» GIVEN TASK
Leave out the pictures, then reproduce the rest of the material exactly.
____ EXERCISE DATA
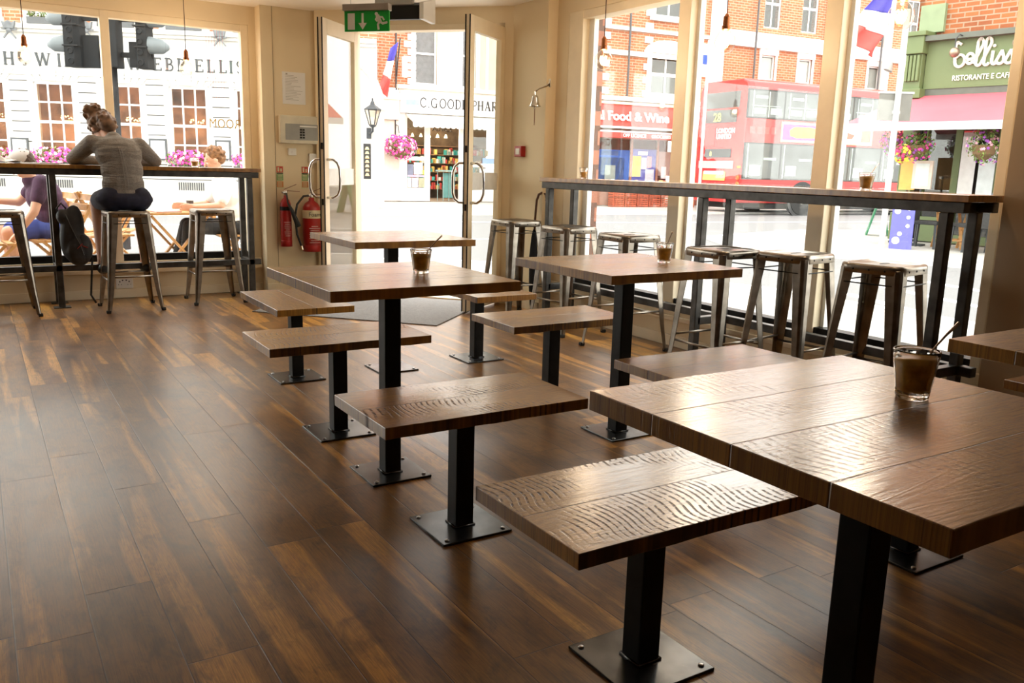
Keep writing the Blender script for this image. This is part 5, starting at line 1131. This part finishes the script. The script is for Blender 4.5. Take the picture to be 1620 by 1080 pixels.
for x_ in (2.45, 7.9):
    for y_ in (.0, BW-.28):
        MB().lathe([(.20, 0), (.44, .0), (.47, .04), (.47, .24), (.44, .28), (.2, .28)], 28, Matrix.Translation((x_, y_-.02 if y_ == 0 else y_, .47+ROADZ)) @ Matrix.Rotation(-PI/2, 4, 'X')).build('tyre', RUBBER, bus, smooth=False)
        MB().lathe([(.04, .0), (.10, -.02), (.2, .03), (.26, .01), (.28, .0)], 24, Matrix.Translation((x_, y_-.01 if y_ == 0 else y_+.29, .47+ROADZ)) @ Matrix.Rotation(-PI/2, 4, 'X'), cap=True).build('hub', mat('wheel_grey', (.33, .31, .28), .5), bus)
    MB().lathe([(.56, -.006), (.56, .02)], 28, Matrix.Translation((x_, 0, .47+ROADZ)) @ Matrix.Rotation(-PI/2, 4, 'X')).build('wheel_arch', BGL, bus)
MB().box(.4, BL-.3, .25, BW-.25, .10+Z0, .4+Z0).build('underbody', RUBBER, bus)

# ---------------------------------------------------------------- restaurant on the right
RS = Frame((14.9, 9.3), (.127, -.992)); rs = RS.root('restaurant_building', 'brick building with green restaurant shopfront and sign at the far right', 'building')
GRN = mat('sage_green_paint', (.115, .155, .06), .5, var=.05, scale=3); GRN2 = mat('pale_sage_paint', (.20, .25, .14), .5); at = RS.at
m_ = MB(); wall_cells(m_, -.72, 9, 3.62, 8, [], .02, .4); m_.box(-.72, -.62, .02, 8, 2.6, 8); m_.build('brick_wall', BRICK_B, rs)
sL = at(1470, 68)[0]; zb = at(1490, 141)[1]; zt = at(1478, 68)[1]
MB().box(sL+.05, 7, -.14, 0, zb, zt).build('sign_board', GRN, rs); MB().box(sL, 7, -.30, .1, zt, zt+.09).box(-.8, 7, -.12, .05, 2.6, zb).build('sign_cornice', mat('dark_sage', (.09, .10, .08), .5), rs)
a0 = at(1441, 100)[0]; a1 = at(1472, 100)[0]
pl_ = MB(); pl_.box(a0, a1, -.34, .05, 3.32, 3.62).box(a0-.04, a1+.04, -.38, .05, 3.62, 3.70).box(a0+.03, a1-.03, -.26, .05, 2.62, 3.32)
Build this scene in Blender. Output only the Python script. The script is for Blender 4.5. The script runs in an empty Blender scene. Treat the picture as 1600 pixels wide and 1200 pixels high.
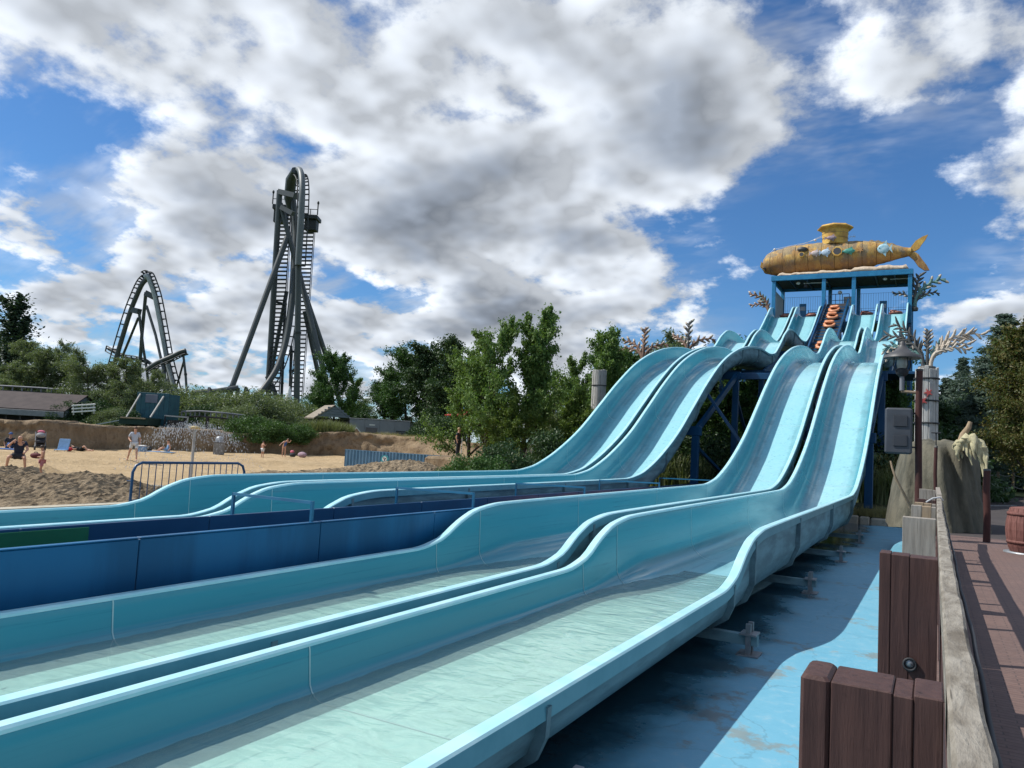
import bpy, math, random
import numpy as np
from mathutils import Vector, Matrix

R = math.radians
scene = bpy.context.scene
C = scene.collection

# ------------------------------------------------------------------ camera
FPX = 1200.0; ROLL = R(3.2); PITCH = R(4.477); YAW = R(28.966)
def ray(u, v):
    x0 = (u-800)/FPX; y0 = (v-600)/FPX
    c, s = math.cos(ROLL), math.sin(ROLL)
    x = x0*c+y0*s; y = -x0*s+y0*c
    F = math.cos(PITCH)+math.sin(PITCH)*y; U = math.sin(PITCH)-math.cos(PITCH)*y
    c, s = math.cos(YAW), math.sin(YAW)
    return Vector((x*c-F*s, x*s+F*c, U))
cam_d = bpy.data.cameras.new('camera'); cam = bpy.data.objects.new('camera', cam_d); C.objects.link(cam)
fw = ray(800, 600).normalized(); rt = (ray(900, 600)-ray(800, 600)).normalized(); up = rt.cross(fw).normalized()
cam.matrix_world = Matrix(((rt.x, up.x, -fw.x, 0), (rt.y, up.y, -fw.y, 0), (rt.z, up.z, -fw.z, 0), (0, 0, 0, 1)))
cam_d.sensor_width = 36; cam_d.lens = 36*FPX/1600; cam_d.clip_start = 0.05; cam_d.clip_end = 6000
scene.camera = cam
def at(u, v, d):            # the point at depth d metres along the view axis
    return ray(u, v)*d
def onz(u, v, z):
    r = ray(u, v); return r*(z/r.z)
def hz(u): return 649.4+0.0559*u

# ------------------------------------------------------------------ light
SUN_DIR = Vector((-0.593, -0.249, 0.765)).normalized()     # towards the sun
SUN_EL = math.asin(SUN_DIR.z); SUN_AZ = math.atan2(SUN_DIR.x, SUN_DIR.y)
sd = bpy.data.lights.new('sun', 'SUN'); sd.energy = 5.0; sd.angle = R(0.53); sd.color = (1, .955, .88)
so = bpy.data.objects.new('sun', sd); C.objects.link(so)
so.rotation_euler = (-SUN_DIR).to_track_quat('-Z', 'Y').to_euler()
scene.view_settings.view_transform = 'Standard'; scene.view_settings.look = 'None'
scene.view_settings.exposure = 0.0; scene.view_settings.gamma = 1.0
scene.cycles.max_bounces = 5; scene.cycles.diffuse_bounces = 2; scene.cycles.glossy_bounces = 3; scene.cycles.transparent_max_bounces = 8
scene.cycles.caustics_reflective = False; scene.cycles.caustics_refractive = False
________
» FINAL ANSWER
Keep writing the Blender script for this image. This is part 5, starting at line 1131. This part finishes the script. The script is for Blender 4.5. Take the picture to be 1620 by 1080 pixels.
for x_ in (2.45, 7.9):
    for y_ in (.0, BW-.28):
        MB().lathe([(.20, 0), (.44, .0), (.47, .04), (.47, .24), (.44, .28), (.2, .28)], 28, Matrix.Translation((x_, y_-.02 if y_ == 0 else y_, .47+ROADZ)) @ Matrix.Rotation(-PI/2, 4, 'X')).build('tyre', RUBBER, bus, smooth=False)
        MB().lathe([(.04, .0), (.10, -.02), (.2, .03), (.26, .01), (.28, .0)], 24, Matrix.Translation((x_, y_-.01 if y_ == 0 else y_+.29, .47+ROADZ)) @ Matrix.Rotation(-PI/2, 4, 'X'), cap=True).build('hub', mat('wheel_grey', (.33, .31, .28), .5), bus)
    MB().lathe([(.56, -.006), (.56, .02)], 28, Matrix.Translation((x_, 0, .47+ROADZ)) @ Matrix.Rotation(-PI/2, 4, 'X')).build('wheel_arch', BGL, bus)
MB().box(.4, BL-.3, .25, BW-.25, .10+Z0, .4+Z0).build('underbody', RUBBER, bus)

# ---------------------------------------------------------------- restaurant on the right
RS = Frame((14.9, 9.3), (.127, -.992)); rs = RS.root('restaurant_building', 'brick building with green restaurant shopfront and sign at the far right', 'building')
GRN = mat('sage_green_paint', (.115, .155, .06), .5, var=.05, scale=3); GRN2 = mat('pale_sage_paint', (.20, .25, .14), .5); at = RS.at
m_ = MB(); wall_cells(m_, -.72, 9, 3.62, 8, [], .02, .4); m_.box(-.72, -.62, .02, 8, 2.6, 8); m_.build('brick_wall', BRICK_B, rs)
sL = at(1470, 68)[0]; zb = at(1490, 141)[1]; zt = at(1478, 68)[1]
MB().box(sL+.05, 7, -.14, 0, zb, zt).build('sign_board', GRN, rs); MB().box(sL, 7, -.30, .1, zt, zt+.09).box(-.8, 7, -.12, .05, 2.6, zb).build('sign_cornice', mat('dark_sage', (.09, .10, .08), .5), rs)
a0 = at(1441, 100)[0]; a1 = at(1472, 100)[0]
pl_ = MB(); pl_.box(a0, a1, -.34, .05, 3.32, 3.62).box(a0-.04, a1+.04, -.38, .05, 3.62, 3.70).box(a0+.03, a1-.03, -.26, .05, 2.62, 3.32)
Build this scene in Blender. Output only the Python script. The script is for Blender 4.5. The script runs in an empty Blender scene. Treat the picture as 1600 pixels wide and 1200 pixels high.
import bpy, math, random
import numpy as np
from mathutils import Vector, Matrix

R = math.radians
scene = bpy.context.scene
C = scene.collection

# ------------------------------------------------------------------ camera
FPX = 1200.0; ROLL = R(3.2); PITCH = R(4.477); YAW = R(28.966)
def ray(u, v):
    x0 = (u-800)/FPX; y0 = (v-600)/FPX
    c, s = math.cos(ROLL), math.sin(ROLL)
    x = x0*c+y0*s; y = -x0*s+y0*c
    F = math.cos(PITCH)+math.sin(PITCH)*y; U = math.sin(PITCH)-math.cos(PITCH)*y
    c, s = math.cos(YAW), math.sin(YAW)
    return Vector((x*c-F*s, x*s+F*c, U))
cam_d = bpy.data.cameras.new('camera'); cam = bpy.data.objects.new('camera', cam_d); C.objects.link(cam)
fw = ray(800, 600).normalized(); rt = (ray(900, 600)-ray(800, 600)).normalized(); up = rt.cross(fw).normalized()
cam.matrix_world = Matrix(((rt.x, up.x, -fw.x, 0), (rt.y, up.y, -fw.y, 0), (rt.z, up.z, -fw.z, 0), (0, 0, 0, 1)))
cam_d.sensor_width = 36; cam_d.lens = 36*FPX/1600; cam_d.clip_start = 0.05; cam_d.clip_end = 6000
scene.camera = cam
def at(u, v, d):            # the point at depth d metres along the view axis
    return ray(u, v)*d
def onz(u, v, z):
    r = ray(u, v); return r*(z/r.z)
def hz(u): return 649.4+0.0559*u

# ------------------------------------------------------------------ light
SUN_DIR = Vector((-0.593, -0.249, 0.765)).normalized()     # towards the sun
SUN_EL = math.asin(SUN_DIR.z); SUN_AZ = math.atan2(SUN_DIR.x, SUN_DIR.y)
sd = bpy.data.lights.new('sun', 'SUN'); sd.energy = 5.0; sd.angle = R(0.53); sd.color = (1, .955, .88)
so = bpy.data.objects.new('sun', sd); C.objects.link(so)
so.rotation_euler = (-SUN_DIR).to_track_quat('-Z', 'Y').to_euler()
scene.view_settings.view_transform = 'Standard'; scene.view_settings.look = 'None'
scene.view_settings.exposure = 0.0; scene.view_settings.gamma = 1.0
scene.cycles.max_bounces = 5; scene.cycles.diffuse_bounces = 2; scene.cycles.glossy_bounces = 3; scene.cycles.transparent_max_bounces = 8
scene.cycles.caustics_reflective = False; scene.cycles.caustics_refractive = False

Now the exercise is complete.